The QFII program, and its renminbi equivalent (RQFII), allows institutional investors – like non-resident Chinese fund managers – to invest in Chinese A-shares.
The initiative means investors outside of China are exempt from capital gains tax, but are subject to paying a 10% withholding income tax – a tax on securities owned by a non-resident – on the profits earned on equity investments.
In late February, the Beijing State Tax Bureau told fund managers they must collect the tax certificates for all equity investments made between 17 November 2009 and 16 November 2014, ending the day before the Hong Kong-Shanghai Stock Connect initiative was launched.

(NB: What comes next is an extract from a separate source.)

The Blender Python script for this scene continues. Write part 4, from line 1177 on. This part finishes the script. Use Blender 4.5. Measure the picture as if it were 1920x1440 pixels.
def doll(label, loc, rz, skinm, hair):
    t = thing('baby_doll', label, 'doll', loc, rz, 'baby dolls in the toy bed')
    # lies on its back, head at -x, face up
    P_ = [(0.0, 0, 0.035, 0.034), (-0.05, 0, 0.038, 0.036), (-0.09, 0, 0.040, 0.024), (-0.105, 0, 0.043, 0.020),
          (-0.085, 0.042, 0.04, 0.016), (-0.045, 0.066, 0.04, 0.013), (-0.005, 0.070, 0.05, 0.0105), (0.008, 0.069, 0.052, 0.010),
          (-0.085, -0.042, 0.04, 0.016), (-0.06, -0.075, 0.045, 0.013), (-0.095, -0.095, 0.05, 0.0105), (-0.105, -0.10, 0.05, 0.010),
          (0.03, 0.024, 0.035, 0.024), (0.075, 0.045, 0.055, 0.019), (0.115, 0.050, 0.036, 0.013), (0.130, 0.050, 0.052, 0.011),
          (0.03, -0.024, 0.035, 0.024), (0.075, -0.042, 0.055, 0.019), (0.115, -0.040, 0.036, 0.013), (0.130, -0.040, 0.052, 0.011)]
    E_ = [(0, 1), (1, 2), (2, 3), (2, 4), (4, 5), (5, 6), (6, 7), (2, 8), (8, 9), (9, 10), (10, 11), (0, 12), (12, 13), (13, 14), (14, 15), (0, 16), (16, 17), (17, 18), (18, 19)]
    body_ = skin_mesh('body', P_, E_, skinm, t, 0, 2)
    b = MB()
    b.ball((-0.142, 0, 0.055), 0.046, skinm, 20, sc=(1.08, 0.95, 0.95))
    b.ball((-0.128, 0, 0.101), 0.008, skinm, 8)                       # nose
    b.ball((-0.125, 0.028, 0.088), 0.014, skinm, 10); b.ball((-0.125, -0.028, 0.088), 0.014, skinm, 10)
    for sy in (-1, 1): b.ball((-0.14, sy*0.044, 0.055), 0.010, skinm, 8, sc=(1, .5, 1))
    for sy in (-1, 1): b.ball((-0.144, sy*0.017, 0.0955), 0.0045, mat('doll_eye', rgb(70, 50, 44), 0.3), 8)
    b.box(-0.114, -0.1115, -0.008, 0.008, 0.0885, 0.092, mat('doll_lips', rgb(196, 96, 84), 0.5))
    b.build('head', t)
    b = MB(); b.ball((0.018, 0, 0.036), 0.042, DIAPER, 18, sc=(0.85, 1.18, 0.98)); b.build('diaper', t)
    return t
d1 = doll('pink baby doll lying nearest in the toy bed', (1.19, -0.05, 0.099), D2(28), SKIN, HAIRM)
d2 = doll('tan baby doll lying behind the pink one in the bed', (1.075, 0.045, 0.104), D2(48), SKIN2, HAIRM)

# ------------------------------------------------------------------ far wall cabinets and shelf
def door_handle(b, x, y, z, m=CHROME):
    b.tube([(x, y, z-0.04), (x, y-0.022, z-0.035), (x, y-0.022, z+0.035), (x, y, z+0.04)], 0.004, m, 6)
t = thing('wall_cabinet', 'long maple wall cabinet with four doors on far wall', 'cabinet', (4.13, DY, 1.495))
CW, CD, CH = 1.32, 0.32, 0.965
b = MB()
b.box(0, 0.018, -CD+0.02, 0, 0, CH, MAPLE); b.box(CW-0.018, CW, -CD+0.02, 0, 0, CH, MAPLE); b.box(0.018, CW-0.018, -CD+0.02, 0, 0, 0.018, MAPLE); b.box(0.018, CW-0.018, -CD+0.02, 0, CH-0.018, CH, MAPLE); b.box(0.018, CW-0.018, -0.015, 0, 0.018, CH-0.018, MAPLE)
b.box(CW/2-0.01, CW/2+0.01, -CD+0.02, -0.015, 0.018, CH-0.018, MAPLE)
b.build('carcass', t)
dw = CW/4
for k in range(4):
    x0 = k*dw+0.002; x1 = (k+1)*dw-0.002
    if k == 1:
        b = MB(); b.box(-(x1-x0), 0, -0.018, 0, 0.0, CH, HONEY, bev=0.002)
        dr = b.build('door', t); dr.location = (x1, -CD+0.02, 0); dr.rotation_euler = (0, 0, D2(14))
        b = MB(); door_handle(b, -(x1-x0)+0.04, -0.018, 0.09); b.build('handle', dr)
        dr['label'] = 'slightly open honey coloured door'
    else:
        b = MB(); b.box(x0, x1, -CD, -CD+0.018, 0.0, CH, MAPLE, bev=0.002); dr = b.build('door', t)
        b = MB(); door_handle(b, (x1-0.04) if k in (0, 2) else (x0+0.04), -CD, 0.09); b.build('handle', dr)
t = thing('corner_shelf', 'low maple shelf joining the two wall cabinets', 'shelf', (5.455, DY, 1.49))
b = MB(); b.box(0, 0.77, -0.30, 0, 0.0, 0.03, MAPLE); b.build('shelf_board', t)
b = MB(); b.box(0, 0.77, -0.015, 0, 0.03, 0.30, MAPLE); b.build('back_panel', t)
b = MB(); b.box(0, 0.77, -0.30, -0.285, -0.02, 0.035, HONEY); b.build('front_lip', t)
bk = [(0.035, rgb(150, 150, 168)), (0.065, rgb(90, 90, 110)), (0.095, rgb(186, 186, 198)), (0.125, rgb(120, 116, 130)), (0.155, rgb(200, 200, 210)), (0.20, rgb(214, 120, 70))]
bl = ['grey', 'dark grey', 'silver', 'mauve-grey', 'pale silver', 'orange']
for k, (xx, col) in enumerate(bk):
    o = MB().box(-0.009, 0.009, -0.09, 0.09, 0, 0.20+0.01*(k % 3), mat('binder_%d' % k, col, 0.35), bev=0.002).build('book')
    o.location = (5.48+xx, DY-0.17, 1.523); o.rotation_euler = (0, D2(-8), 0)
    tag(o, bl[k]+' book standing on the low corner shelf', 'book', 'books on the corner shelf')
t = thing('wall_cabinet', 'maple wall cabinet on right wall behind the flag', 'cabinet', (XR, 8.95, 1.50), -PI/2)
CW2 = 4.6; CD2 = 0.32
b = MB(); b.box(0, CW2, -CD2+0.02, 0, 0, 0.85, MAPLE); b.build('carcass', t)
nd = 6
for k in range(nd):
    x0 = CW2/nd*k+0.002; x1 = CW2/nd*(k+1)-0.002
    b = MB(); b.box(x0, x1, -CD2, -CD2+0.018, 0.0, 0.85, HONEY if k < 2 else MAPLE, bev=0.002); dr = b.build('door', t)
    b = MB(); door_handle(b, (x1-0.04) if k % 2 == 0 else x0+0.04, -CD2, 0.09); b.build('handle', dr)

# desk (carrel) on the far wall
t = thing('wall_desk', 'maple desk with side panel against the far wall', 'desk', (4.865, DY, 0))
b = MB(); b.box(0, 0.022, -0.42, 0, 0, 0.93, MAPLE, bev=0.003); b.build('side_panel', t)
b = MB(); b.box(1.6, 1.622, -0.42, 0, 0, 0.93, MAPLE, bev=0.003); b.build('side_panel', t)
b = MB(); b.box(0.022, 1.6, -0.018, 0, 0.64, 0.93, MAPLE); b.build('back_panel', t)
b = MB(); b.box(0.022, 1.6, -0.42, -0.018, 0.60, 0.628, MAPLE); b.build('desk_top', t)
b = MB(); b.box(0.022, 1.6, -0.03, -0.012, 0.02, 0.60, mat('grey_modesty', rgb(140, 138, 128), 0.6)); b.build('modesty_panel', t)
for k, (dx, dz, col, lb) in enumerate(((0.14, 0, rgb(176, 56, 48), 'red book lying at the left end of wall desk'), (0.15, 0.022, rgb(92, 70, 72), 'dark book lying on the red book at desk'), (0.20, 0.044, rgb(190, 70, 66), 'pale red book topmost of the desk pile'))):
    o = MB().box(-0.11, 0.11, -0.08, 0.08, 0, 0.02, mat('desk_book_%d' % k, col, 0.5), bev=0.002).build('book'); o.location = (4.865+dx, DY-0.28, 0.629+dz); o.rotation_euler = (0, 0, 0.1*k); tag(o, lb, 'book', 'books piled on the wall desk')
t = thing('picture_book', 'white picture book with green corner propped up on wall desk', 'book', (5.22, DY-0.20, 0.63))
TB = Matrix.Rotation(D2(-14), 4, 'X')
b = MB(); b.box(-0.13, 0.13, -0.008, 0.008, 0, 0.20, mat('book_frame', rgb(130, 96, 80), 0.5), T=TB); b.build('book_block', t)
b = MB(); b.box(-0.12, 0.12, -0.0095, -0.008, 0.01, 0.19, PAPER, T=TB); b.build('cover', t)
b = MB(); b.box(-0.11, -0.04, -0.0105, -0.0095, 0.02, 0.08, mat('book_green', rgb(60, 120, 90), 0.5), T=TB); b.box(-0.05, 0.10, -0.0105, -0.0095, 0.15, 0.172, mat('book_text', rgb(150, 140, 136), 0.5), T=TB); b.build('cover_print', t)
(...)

Those QFII and RQFII licence-holders under the tax administration of authorities in Beijing must also provide information about their withholding income tax status on dividends and interest received in this five-year period. This is to demonstrate the tax has been properly withheld and paid to the relevant tax authorities by the issuers of each tax certificate.

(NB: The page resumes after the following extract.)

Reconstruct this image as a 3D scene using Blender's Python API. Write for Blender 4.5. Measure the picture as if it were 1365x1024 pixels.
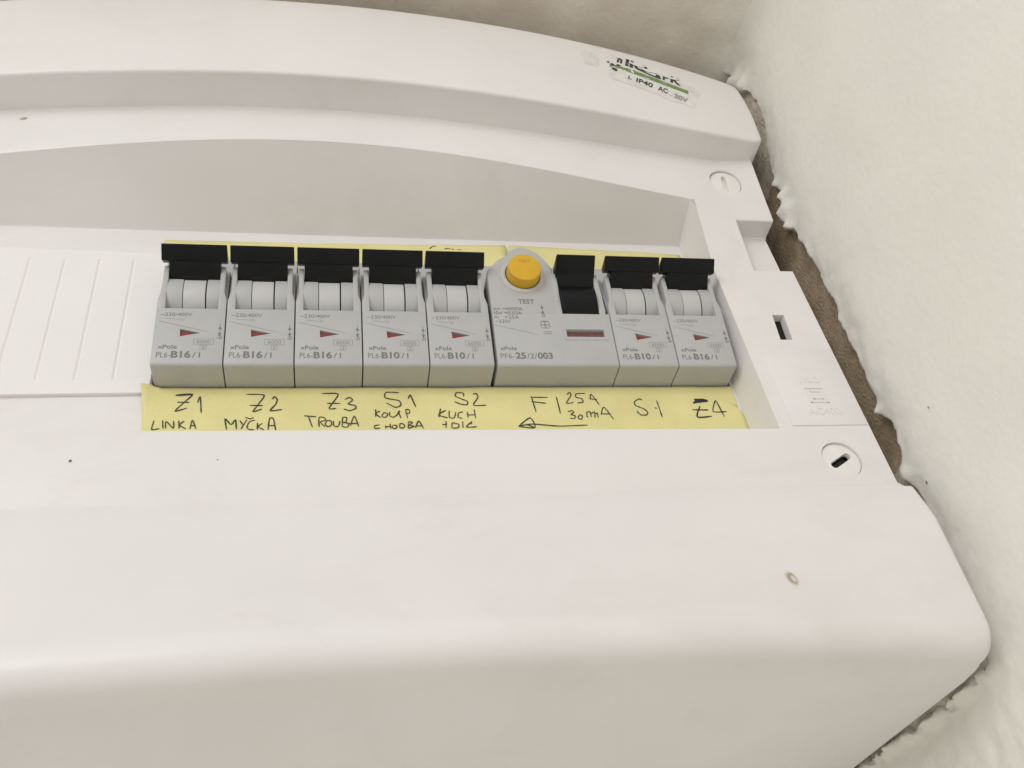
import bpy, bmesh, math, random
from mathutils import Vector, Matrix, noise
from mathutils.bvhtree import BVHTree

random.seed(7)
S = bpy.context.scene
S.render.engine = 'CYCLES'
COL = S.collection
for o in list(bpy.data.objects):
    bpy.data.objects.remove(o)

# All shapes are written in millimetres as (u right, v up, w out of the wall); W() turns them into metres.
K = 0.001
def W(u, v, w):
    return Vector((u * K, -w * K, v * K))

# ---------------------------------------------------------------- camera, world, lights, exposure
cam_d = bpy.data.cameras.new('camera')
cam = bpy.data.objects.new('camera', cam_d)
COL.objects.link(cam)
def cam_rot(a, b, c):
    Rx = Matrix(((1, 0, 0), (0, math.cos(a), -math.sin(a)), (0, math.sin(a), math.cos(a))))
    Ry = Matrix(((math.cos(b), 0, math.sin(b)), (0, 1, 0), (-math.sin(b), 0, math.cos(b))))
    Rz = Matrix(((math.cos(c), -math.sin(c), 0), (math.sin(c), math.cos(c), 0), (0, 0, 1)))
    B = Matrix(((1, 0, 0), (0, 0, -1), (0, 1, 0)))
    D = Matrix(((1, 0, 0), (0, -1, 0), (0, 0, -1)))
    return (D @ Rz @ Rx @ Ry @ B).transposed()
cam.matrix_world = Matrix.Translation(W(43.772, -157.190, 183.038)) @ cam_rot(-0.695505, -0.265453, -0.174474).to_4x4()
cam_d.sensor_width = 36
cam_d.lens = 36 * 1187.25 / 1365
cam_d.clip_start = 0.005
cam_d.clip_end = 20
S.camera = cam

world = bpy.data.worlds.new('World')
S.world = world
world.use_nodes = True
wb = world.node_tree.nodes['Background']
# pale room: bright upper half, darker floor half
wn = world.node_tree
w_tc = wn.nodes.new('ShaderNodeTexCoord')
w_sx = wn.nodes.new('ShaderNodeSeparateXYZ')
w_mr = wn.nodes.new('ShaderNodeMapRange')
w_mr.inputs['From Min'].default_value = -0.7
w_mr.inputs['From Max'].default_value = 0.7
w_cr = wn.nodes.new('ShaderNodeValToRGB')
w_cr.color_ramp.elements[0].color = (0.75, 0.715, 0.66, 1)
w_cr.color_ramp.elements[1].color = (1.0, 0.995, 0.985, 1)
wn.links.new(w_tc.outputs['Generated'], w_sx.inputs[0])
wn.links.new(w_sx.outputs['Z'], w_mr.inputs['Value'])
wn.links.new(w_mr.outputs['Result'], w_cr.inputs['Fac'])
wn.links.new(w_cr.outputs['Color'], wb.inputs[0])
wb.inputs[1].default_value = 0.77

def area(name, pos, target, size, power, color):
    l = bpy.data.lights.new(name, 'AREA')
    l.shape = 'DISK'
    l.size = size
    l.energy = power
    l.color = color
    o = bpy.data.objects.new(name, l)
    COL.objects.link(o)
    o.location = W(*pos)
    o.rotation_euler = (W(*target) - W(*pos)).to_track_quat('-Z', 'Y').to_euler()
    return o
area('room_lamp', (-760, 240, 1280), (40, 30, 0), 0.75, 8.9, (1.0, 0.997, 0.99))

S.cycles.pixel_filter_width = 1.9
S.view_settings.view_transform = 'Standard'
S.view_settings.look = 'None'
S.view_settings.exposure = -0.03
S.view_settings.gamma = 1.0
S.view_settings.use_curve_mapping = False

# ---------------------------------------------------------------- materials
def mat(name, col, rough=0.5, var=0.05, scale=60, bump=0.0, bscale=900, spec=0.4, col2=None, detail=4, thresh=None):
    m = bpy.data.materials.new(name)
    m.use_nodes = True
    nt = m.node_tree
    b = nt.nodes['Principled BSDF']
    b.inputs['Roughness'].default_value = rough
    b.inputs['Specular IOR Level'].default_value = spec
    tc = nt.nodes.new('ShaderNodeTexCoord')
    n = nt.nodes.new('ShaderNodeTexNoise')
    n.inputs['Scale'].default_value = scale
    n.inputs['Detail'].default_value = detail
    nt.links.new(tc.outputs['Object'], n.inputs['Vector'])
    r = nt.nodes.new('ShaderNodeValToRGB')
    lo, hi = thresh or (0.3, 0.7)
    r.color_ramp.elements[0].position = lo
    r.color_ramp.elements[1].position = hi
    c2 = col2 or tuple(max(0, c * (1 - var)) for c in col)
    r.color_ramp.elements[0].color = (*c2, 1)
    r.color_ramp.elements[1].color = (*col, 1)
    nt.links.new(n.outputs['Fac'], r.inputs['Fac'])
    nt.links.new(r.outputs['Color'], b.inputs['Base Color'])
    if bump:
        n2 = nt.nodes.new('ShaderNodeTexNoise')
        n2.inputs['Scale'].default_value = bscale
        n2.inputs['Detail'].default_value = 5
        nt.links.new(tc.outputs['Object'], n2.inputs['Vector'])
        bp = nt.nodes.new('ShaderNodeBump')
        bp.inputs['Strength'].default_value = bump
        bp.inputs['Distance'].default_value = 0.0006
        nt.links.new(n2.outputs['Fac'], bp.inputs['Height'])
        nt.links.new(bp.outputs['Normal'], b.inputs['Normal'])
    return m
M_WHITE = mat('white_plastic', (0.815, 0.79, 0.777), 0.42, 0.05, 22, 0.05, 2500, 0.35)
def smudge(m, amount, scale, rough_lo, rough_hi):
    nt = m.node_tree
    b = nt.nodes['Principled BSDF']
    src = b.inputs['Base Color'].links[0].from_socket
    tc = nt.nodes.new('ShaderNodeTexCoord')
    mp = nt.nodes.new('ShaderNodeMapping'); mp.inputs['Scale'].default_value = (1.0, 1.0, 1.9)
    n = nt.nodes.new('ShaderNodeTexNoise'); n.inputs['Scale'].default_value = scale; n.inputs['Detail'].default_value = 7; n.inputs['Roughness'].default_value = 0.62; n.inputs['Distortion'].default_value = 0.8
    nt.links.new(tc.outputs['Object'], mp.inputs[0]); nt.links.new(mp.outputs[0], n.inputs['Vector'])
    r = nt.nodes.new('ShaderNodeMapRange'); r.inputs['From Min'].default_value = 0.52; r.inputs['From Max'].default_value = 0.78
    r.inputs['To Min'].default_value = 0.0; r.inputs['To Max'].default_value = amount
    nt.links.new(n.outputs['Fac'], r.inputs['Value'])
    mx = nt.nodes.new('ShaderNodeMix'); mx.data_type = 'RGBA'
    mx.inputs['B'].default_value = (0.50, 0.45, 0.385, 1)
    nt.links.new(r.outputs['Result'], mx.inputs['Factor']); nt.links.new(src, mx.inputs['A'])
    nt.links.new(mx.outputs['Result'], b.inputs['Base Color'])
    r2 = nt.nodes.new('ShaderNodeMapRange'); r2.inputs['From Min'].default_value = 0.35; r2.inputs['From Max'].default_value = 0.65
    r2.inputs['To Min'].default_value = rough_lo; r2.inputs['To Max'].default_value = rough_hi
    nt.links.new(n.outputs['Fac'], r2.inputs['Value']); nt.links.new(r2.outputs['Result'], b.inputs['Roughness'])
smudge(M_WHITE, 0.17, 21, 0.30, 0.46)
M_PLATE = mat('white_blank_plastic', (0.84, 0.82, 0.80), 0.45, 0.03, 40, 0.04, 2500, 0.3)
M_SCREW = mat('white_screw_plastic', (0.84, 0.82, 0.78), 0.4, 0.05, 300, 0, spec=0.4)
M_GREY = mat('grey_plastic', (0.485, 0.483, 0.478), 0.40, 0.05, 120, 0.08, 5000, 0.3)
M_DRUM = mat('light_grey_plastic', (0.55, 0.547, 0.54), 0.38, 0.04, 200, 0.04, 5000, 0.35)
M_BLACK = mat('black_plastic', (0.006, 0.0068, 0.0072), 0.3, 0.3, 300, 0.12, 4000, 0.2)
M_DARK = mat('dark_gap', (0.012, 0.011, 0.010), 0.8, 0.2, 300, 0)
M_RED = mat('red_flag', (0.32, 0.045, 0.035), 0.5, 0.25, 700, 0)
M_DULLRED = mat('dull_red_flag', (0.21, 0.085, 0.075), 0.45, 0.3, 900, 0)
M_YELLOW = mat('yellow_plastic', (0.69, 0.41, 0.025), 0.42, 0.06, 250, 0.1, 4000, 0.35)
M_PAPER = mat('yellow_paper', (0.81, 0.745, 0.355), 0.7, 0.12, 70, 0.15, 1800, 0.15)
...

“This could be difficult, especially in the time frame given”
But the huge volume of investments made in this time poses a problem for investors, leading to a lot of extra filing work for their accountants. Investors also risk being fined if they do not complete their tax returns before the deadline.

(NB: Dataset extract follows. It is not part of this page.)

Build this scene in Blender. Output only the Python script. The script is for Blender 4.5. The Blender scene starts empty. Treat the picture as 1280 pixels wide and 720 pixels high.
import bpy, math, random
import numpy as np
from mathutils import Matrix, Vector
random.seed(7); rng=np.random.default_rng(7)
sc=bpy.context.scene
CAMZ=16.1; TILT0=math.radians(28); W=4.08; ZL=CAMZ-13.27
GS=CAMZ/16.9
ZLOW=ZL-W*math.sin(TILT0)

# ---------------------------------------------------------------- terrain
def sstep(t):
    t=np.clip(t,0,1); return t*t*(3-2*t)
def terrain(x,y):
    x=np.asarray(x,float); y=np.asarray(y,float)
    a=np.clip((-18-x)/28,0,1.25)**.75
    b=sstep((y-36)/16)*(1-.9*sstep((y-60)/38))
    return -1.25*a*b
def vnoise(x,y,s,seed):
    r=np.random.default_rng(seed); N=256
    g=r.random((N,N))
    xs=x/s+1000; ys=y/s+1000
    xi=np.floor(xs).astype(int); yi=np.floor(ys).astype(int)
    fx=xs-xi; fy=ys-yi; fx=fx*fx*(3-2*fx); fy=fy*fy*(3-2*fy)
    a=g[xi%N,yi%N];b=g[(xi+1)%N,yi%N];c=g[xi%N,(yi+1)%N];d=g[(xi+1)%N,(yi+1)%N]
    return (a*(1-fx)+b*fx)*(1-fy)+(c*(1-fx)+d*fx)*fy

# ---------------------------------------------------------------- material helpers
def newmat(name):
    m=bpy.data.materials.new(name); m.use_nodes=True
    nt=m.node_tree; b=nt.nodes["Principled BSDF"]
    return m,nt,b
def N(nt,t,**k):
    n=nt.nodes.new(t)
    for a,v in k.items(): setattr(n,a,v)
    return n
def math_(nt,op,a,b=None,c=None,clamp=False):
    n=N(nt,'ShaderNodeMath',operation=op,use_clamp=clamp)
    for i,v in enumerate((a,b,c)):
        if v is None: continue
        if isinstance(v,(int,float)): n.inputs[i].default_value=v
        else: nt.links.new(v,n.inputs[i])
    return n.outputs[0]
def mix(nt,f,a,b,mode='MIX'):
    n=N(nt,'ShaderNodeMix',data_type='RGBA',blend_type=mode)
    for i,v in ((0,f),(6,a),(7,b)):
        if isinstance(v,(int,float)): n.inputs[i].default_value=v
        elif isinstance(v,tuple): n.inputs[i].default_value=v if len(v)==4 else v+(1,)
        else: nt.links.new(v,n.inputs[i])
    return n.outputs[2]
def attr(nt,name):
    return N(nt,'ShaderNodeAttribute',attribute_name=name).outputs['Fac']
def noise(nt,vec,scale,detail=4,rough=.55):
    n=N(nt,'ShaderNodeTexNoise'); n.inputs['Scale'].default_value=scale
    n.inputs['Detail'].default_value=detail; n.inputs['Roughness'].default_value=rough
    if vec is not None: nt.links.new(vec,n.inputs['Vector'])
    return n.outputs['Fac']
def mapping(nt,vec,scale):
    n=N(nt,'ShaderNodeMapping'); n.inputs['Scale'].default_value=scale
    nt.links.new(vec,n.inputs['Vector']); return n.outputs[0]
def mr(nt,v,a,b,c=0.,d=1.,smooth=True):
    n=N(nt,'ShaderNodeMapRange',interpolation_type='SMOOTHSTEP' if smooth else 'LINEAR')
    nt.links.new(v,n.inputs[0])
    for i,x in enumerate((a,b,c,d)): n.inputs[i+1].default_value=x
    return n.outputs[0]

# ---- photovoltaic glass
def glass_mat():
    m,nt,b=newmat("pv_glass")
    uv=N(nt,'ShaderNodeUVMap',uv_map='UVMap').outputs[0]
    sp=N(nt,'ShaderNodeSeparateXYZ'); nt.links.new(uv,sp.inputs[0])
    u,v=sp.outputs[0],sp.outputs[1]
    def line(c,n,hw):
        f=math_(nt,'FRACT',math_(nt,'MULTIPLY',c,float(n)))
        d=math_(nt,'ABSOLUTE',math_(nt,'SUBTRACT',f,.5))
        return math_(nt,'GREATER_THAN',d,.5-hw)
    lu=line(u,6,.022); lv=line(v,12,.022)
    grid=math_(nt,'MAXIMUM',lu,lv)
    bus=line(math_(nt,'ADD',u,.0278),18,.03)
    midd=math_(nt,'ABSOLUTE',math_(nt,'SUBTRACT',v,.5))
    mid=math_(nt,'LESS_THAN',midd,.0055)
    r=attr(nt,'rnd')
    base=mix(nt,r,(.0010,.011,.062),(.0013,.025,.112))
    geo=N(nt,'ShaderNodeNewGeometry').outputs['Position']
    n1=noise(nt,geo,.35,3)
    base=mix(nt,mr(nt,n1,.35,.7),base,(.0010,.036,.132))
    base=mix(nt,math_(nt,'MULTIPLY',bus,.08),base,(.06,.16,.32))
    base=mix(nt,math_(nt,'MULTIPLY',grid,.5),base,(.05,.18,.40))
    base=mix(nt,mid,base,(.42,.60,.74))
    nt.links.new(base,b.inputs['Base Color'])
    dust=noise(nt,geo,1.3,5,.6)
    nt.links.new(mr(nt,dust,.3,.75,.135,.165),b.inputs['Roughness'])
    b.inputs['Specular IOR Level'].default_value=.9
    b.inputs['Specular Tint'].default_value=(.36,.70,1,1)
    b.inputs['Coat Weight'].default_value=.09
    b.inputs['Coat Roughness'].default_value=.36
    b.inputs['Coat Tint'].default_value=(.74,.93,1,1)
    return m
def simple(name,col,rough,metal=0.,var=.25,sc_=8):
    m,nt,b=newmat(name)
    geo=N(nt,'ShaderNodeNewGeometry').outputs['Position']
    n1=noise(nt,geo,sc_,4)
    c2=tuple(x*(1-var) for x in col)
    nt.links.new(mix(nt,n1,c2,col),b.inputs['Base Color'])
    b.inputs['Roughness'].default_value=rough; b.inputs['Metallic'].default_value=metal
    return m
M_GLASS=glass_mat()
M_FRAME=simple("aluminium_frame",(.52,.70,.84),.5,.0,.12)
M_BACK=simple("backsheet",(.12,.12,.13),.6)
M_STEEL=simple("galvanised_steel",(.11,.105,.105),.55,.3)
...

“There are QFIIs and RQFIIs which may have invested in highly diversified A-Share portfolios, so they would need to liaise with a large number of issuers in order to obtain the tax payment slips on dividends and interest,” said Loretta So, partner at Ernst & Young in China.
“This could be difficult, especially in the time frame given,” she said. “Generally investors don’t keep a copy of the tax payment slips on dividends and interest because this tax would be withheld and paid to the relevant tax authorities by the issuers.
“It is anticipated that the workload could be burdensome.”